→ REQUEST:
Everything from the line containing "Build this scene" to the line containing "S.camera = camo", both lines included, must be copied exactly; nothing else should be.

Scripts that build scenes
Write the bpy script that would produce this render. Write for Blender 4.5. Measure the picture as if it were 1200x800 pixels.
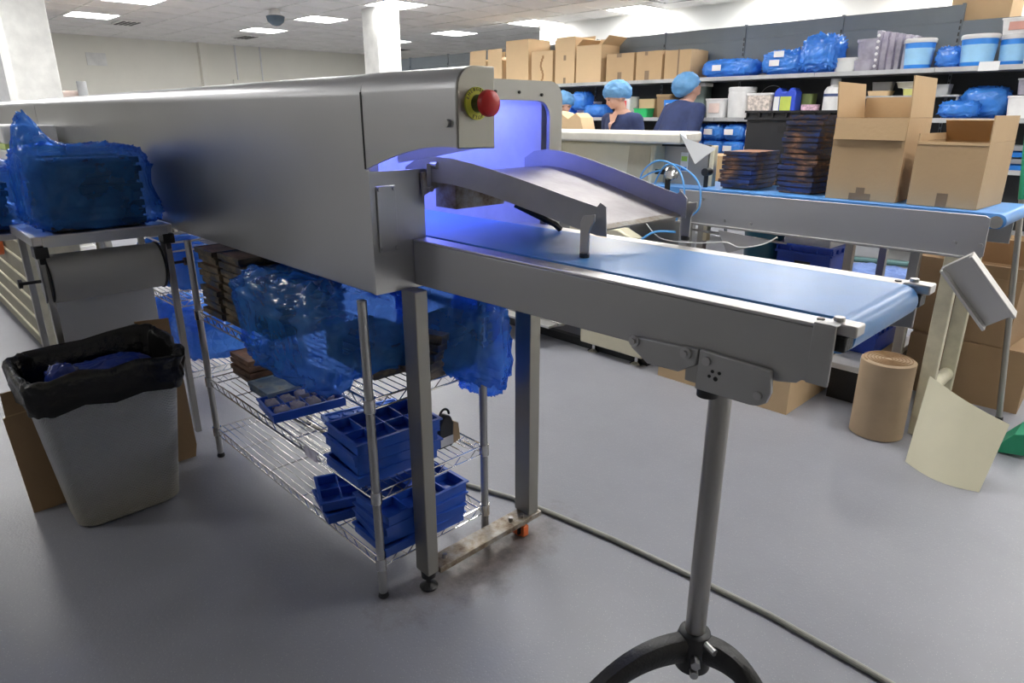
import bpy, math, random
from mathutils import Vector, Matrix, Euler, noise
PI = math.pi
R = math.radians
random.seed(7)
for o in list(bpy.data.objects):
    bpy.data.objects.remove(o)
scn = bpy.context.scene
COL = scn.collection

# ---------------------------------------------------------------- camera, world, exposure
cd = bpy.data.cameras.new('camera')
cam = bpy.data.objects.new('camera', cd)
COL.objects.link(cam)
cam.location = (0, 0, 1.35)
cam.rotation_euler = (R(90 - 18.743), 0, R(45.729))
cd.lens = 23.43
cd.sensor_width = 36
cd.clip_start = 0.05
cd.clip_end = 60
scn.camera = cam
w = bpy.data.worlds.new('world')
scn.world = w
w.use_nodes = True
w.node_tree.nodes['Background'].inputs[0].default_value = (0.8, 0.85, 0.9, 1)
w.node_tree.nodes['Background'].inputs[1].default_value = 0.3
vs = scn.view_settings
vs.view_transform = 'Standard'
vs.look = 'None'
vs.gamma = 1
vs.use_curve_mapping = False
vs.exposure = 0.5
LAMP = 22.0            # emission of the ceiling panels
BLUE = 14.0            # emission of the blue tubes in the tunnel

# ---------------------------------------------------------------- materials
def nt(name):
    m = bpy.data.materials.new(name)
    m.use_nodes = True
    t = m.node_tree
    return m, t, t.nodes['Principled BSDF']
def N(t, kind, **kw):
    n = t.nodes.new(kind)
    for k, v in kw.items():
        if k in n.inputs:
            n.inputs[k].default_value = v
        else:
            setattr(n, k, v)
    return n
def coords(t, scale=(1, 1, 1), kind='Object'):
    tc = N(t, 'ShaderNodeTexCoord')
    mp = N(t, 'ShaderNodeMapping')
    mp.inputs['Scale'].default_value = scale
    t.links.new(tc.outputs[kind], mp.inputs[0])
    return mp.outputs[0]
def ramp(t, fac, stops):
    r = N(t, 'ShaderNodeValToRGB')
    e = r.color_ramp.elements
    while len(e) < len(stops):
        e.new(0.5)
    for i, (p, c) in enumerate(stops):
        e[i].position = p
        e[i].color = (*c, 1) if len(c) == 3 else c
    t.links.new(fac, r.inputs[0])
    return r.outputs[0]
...
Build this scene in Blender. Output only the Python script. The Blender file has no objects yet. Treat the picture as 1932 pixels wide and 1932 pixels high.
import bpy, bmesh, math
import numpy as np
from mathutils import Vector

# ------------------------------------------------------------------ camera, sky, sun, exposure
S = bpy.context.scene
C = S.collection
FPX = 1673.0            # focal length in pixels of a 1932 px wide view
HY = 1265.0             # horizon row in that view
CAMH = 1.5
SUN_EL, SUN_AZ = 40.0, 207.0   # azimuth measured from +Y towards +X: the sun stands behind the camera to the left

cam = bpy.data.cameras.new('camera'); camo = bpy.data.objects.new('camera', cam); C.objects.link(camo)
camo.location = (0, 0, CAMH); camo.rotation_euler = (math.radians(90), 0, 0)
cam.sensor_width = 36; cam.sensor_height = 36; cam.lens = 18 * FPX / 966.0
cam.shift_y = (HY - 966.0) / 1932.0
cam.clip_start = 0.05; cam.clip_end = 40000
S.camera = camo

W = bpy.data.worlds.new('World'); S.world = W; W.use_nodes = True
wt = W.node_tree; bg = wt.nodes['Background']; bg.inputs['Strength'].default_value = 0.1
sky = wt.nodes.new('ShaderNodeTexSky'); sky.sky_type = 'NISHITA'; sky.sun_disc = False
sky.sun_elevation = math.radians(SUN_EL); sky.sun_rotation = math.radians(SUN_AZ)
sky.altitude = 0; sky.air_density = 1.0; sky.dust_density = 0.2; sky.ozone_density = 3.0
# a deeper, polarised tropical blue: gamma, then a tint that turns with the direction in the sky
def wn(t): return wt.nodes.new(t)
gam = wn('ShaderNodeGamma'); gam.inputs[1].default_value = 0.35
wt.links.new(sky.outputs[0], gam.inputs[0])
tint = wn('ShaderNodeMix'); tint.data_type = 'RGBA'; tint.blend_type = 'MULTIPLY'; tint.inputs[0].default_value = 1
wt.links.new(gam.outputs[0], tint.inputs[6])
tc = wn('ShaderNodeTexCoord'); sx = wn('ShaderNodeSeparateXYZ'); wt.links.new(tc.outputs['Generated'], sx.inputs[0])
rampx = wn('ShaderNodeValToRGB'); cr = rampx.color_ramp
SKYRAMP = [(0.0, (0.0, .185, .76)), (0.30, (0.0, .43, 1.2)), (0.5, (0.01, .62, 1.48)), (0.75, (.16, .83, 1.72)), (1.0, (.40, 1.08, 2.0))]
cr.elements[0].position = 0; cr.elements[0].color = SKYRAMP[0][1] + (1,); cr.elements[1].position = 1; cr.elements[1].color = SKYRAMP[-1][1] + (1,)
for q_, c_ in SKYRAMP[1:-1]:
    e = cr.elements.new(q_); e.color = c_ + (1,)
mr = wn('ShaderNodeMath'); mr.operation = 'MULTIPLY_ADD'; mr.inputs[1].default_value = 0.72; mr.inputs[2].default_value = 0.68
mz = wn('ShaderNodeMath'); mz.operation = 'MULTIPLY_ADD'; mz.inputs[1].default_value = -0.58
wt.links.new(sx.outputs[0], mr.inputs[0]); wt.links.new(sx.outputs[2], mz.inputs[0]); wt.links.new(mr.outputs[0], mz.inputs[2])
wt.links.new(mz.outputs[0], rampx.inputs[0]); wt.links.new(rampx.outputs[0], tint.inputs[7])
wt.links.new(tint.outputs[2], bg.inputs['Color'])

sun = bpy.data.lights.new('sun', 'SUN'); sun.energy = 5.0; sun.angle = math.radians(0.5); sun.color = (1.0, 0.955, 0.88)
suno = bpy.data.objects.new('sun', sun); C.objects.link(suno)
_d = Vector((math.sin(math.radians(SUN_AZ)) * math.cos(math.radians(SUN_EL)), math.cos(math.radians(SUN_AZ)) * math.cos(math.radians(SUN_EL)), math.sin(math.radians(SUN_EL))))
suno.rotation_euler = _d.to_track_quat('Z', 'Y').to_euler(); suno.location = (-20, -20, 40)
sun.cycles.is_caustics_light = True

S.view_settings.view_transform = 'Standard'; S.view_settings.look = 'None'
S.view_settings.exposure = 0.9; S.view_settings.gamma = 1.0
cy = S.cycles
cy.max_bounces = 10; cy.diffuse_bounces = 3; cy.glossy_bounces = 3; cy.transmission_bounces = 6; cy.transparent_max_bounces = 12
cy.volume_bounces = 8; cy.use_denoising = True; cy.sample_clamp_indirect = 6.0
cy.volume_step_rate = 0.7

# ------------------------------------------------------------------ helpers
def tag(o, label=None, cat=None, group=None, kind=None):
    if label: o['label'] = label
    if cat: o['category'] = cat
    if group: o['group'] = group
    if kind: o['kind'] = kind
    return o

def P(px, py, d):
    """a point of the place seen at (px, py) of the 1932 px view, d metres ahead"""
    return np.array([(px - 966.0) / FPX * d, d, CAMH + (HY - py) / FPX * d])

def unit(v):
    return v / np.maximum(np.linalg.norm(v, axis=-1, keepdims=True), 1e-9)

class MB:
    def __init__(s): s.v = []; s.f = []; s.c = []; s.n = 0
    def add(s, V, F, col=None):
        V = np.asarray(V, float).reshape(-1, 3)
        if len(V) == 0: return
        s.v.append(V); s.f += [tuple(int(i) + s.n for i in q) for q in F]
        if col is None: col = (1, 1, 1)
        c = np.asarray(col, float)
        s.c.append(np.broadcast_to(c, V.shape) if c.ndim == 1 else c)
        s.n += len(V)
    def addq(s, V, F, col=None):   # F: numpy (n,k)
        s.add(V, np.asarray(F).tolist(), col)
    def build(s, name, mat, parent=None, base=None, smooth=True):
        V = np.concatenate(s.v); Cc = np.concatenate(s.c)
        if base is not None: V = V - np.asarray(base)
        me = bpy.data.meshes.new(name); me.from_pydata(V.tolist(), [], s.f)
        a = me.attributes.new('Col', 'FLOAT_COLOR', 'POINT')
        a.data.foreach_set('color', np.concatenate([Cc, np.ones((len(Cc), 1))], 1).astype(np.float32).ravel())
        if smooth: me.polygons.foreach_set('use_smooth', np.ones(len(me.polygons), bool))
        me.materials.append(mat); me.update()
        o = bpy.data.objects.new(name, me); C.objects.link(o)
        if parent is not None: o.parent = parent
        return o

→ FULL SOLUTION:
Build this scene in Blender. Output only the Python script. The Blender file has no objects yet. Treat the picture as 1932 pixels wide and 1932 pixels high.
import bpy, bmesh, math
import numpy as np
from mathutils import Vector

# ------------------------------------------------------------------ camera, sky, sun, exposure
S = bpy.context.scene
C = S.collection
FPX = 1673.0            # focal length in pixels of a 1932 px wide view
HY = 1265.0             # horizon row in that view
CAMH = 1.5
SUN_EL, SUN_AZ = 40.0, 207.0   # azimuth measured from +Y towards +X: the sun stands behind the camera to the left

cam = bpy.data.cameras.new('camera'); camo = bpy.data.objects.new('camera', cam); C.objects.link(camo)
camo.location = (0, 0, CAMH); camo.rotation_euler = (math.radians(90), 0, 0)
cam.sensor_width = 36; cam.sensor_height = 36; cam.lens = 18 * FPX / 966.0
cam.shift_y = (HY - 966.0) / 1932.0
cam.clip_start = 0.05; cam.clip_end = 40000
S.camera = camo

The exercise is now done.